Während auf der einen Seite die Diplomatie immer wichtiger wird, ist auf der anderen Seite die Arbeitsweise des Außenministeriums nicht auf diese Art der langfristigen und tiefgehenden Unterstützung von lokalen Reformprozessen in Partnerländern ausgerichtet. Außen- und Entwicklungspolitik können und sollten sich daher weiterhin gegenseitig ergänzen. Gerade angesichts der Zunahme der Bedeutung der Länder des Globalen Südens und einer unsicheren Zukunft internationaler regelbasierter Zusammenarbeit hätte ein flexibles und gut koordiniertes Tiki-Taka zwischen Außen- und Entwicklungspolitik viele Vorteile gegenüber einem monolithischen Ansatz, in dem der eine Politikbereich dem anderen untergeordnet wird.

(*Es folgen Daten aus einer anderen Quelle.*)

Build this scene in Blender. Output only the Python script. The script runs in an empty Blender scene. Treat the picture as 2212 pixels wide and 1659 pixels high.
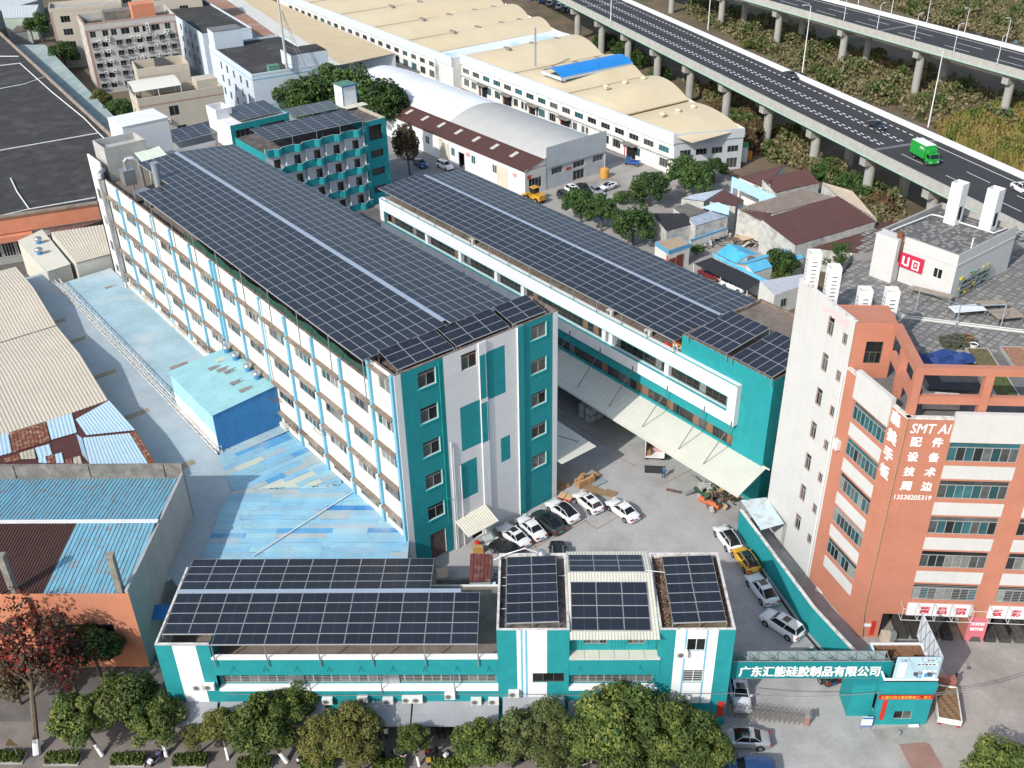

Statt also in den Koalitionsverhandlungen einem kurzfristigen Mittelkürzungsinteresse zu folgen und historische Erfahrungen zu ignorieren, sollte man die Chance ergreifen, die sich Deutschland mit dem Rückzug Großbritanniens und der USA bietet. Mit einer reformierten und strategischer ausgerichteten Entwicklungs- sowie internationalen Klimapolitik hätte Deutschland in den nächsten Jahren die Möglichkeit, sein internationales Ansehen und seinen Einfluss deutlich zu stärken. Aufgrund der zunehmenden Bedeutung der Länder und Märkte des Globalen Südens und im Sinne einer antizyklischen Politikgestaltung sollte eine zwar reformierte, aber eigenständige deutsche Entwicklungspolitik daher nicht trotz, sondern gerade wegen des gegenläufigen internationalen Trends erhalten werden.

Michael Roll ist Soziologe und Wissenschaftlicher Mitarbeiter des German Institute of Development and Sustainability (IDOS).